ENTRIES PROVIDED.
━━━━━━

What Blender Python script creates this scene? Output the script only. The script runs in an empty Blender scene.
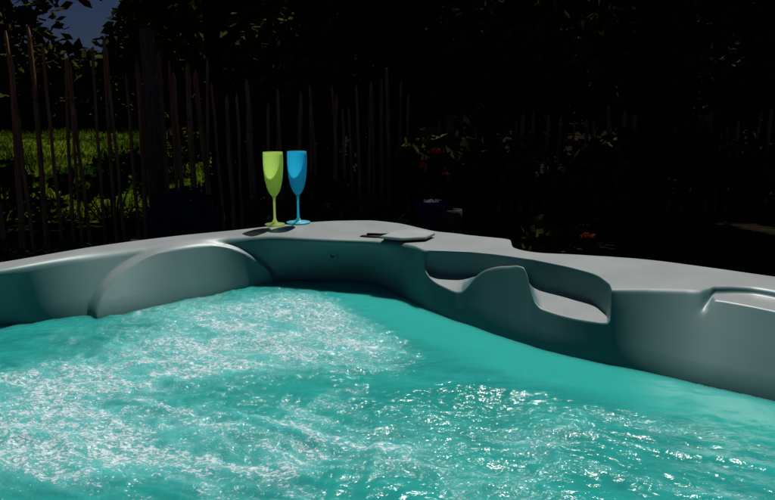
import bpy, math, random
import numpy as np
from mathutils import Vector, Matrix
random.seed(7); rng=np.random.default_rng(11)
S=bpy.context.scene; COL=S.collection
F=700.0; TH=math.atan(140/700); CT,ST=math.cos(TH),math.sin(TH); CAMZ=1.26
R=0.91; WZ=0.78
def at(u,v,z):
    x=(u-387.5)/F; y=(250-v)/F
    dz=y*CT-ST; dy=CT+y*ST; t=(z-CAMZ)/dz
    return np.array([x*t,dy*t,z])
# ---------------------------------------------------------------- helpers
def mesh_np(name,V,Q,smooth=True):
    V=np.asarray(V,dtype=np.float32); Q=np.asarray(Q,dtype=np.int32)
    me=bpy.data.meshes.new(name); n=Q.shape[1]
    me.vertices.add(len(V)); me.vertices.foreach_set('co',V.ravel())
    me.loops.add(Q.size); me.loops.foreach_set('vertex_index',Q.ravel())
    me.polygons.add(len(Q)); me.polygons.foreach_set('loop_start',np.arange(0,Q.size,n,dtype=np.int32))
    me.polygons.foreach_set('use_smooth',np.full(len(Q),smooth))
    me.update(calc_edges=True); me.validate(); return me
def mesh_py(name,V,Fc,smooth=False):
    me=bpy.data.meshes.new(name); me.from_pydata([tuple(map(float,v)) for v in V],[],Fc)
    me.polygons.foreach_set('use_smooth',[smooth]*len(me.polygons)); me.update(); return me
def link(name,me,m,parent=None):
    o=bpy.data.objects.new(name,me); COL.objects.link(o)
    if m is not None: me.materials.append(m)
    if parent: o.parent=parent
    return o
def thing(name,label,cat,loc,rz=0,group=None):
    o=bpy.data.objects.new(name,None); COL.objects.link(o); o.empty_display_size=.1
    o.location=loc; o.rotation_euler=(0,0,rz); o['label']=label; o['category']=cat
    if group:o['group']=group
    return o
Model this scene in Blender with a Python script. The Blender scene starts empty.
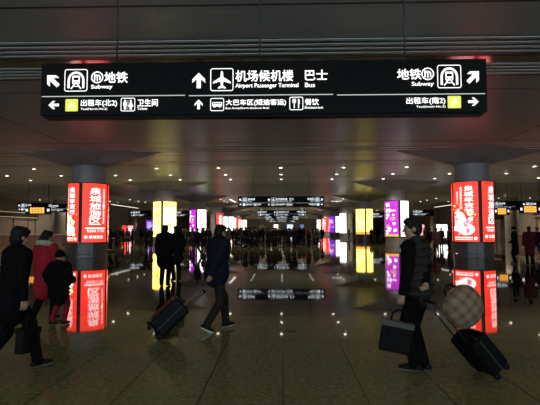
import bpy, bmesh, math, random
from mathutils import Vector, Matrix, Euler
from math import sin, cos, pi, radians as R, atan2, sqrt
random.seed(7)
S = bpy.context.scene
COL = S.collection

# ------------------------------------------------------------------ camera
FPX = 477.0
CAMH = 1.62
CM = (Matrix.Rotation(R(1.5), 3, 'Z') @ Matrix.Rotation(R(90 + 3.18), 3, 'X') @ Matrix.Rotation(R(-0.12), 3, 'Z'))
cd = bpy.data.cameras.new('camera'); cam = bpy.data.objects.new('camera', cd); COL.objects.link(cam)
cam.location = (0, 0, CAMH); cam.rotation_euler = CM.to_euler()
cd.sensor_width = 36; cd.lens = FPX / 540 * 36; cd.clip_start = .05; cd.clip_end = 600
S.camera = cam

def ray(px, py):
    return CM @ Vector(((px - 270) / FPX, -(py - 202.5) / FPX, -1))
def ground(px, py, z=0.0):
    d = ray(px, py); t = (z - CAMH) / d.z
    return Vector((d.x * t, d.y * t, z))
def onplane(px, py, Y):
    d = ray(px, py); t = Y / d.y
    return Vector((d.x * t, Y, CAMH + d.z * t))

# ------------------------------------------------------------------ materials
def mat(name, col, rough=.6, metal=0.0, var=.25, scale=12.0, bump=0.0, emit=None, strength=0.0, spec=.5):
    m = bpy.data.materials.new(name); m.use_nodes = True
    n = m.node_tree.nodes; l = m.node_tree.links; b = n['Principled BSDF']
    b.inputs['Roughness'].default_value = rough; b.inputs['Metallic'].default_value = metal
    b.inputs['Specular IOR Level'].default_value = spec
    tc = n.new('ShaderNodeTexCoord'); no = n.new('ShaderNodeTexNoise')
    no.inputs['Scale'].default_value = scale; no.inputs['Detail'].default_value = 4
    l.new(tc.outputs['Object'], no.inputs['Vector'])
    rp = n.new('ShaderNodeValToRGB')
    a, c = 1 - var, 1 + var
    rp.color_ramp.elements[0].color = (col[0]*a, col[1]*a, col[2]*a, 1); rp.color_ramp.elements[0].position = .3
    rp.color_ramp.elements[1].color = (min(1, col[0]*c), min(1, col[1]*c), min(1, col[2]*c), 1); rp.color_ramp.elements[1].position = .7
    l.new(no.outputs['Fac'], rp.inputs['Fac']); l.new(rp.outputs['Color'], b.inputs['Base Color'])
    if bump:
        bp = n.new('ShaderNodeBump'); bp.inputs['Strength'].default_value = bump; bp.inputs['Distance'].default_value = .01
        l.new(no.outputs['Fac'], bp.inputs['Height']); l.new(bp.outputs['Normal'], b.inputs['Normal'])
    if emit:
        b.inputs['Emission Color'].default_value = (*emit, 1); b.inputs['Emission Strength'].default_value = strength
    return m

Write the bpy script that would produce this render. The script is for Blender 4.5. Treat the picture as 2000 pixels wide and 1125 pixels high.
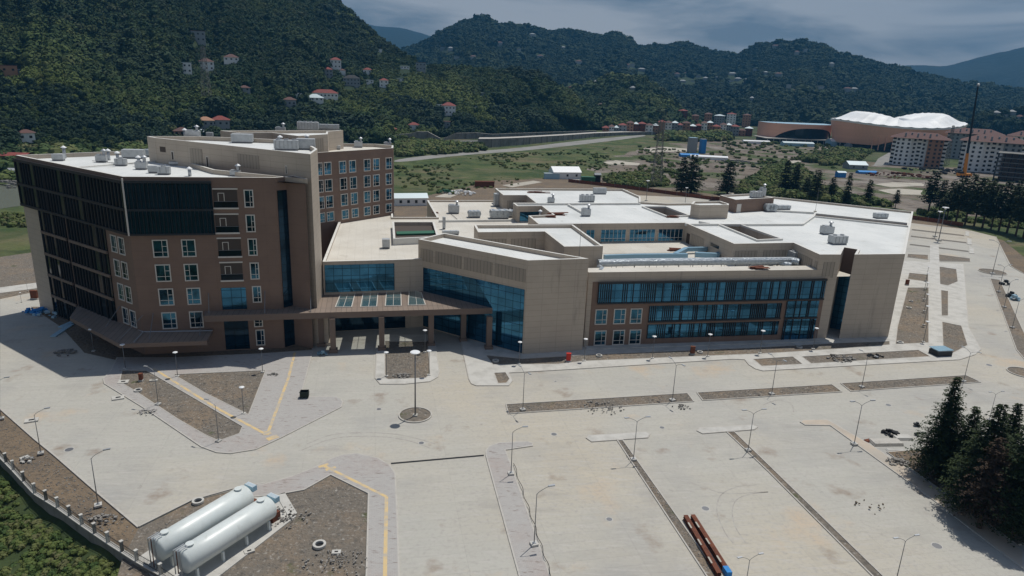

━━━━━━

WRITTEN REQUEST. Within the listing, how many lines hold the word "scene"? Only the number is to be given.

THE OUTPUT. 4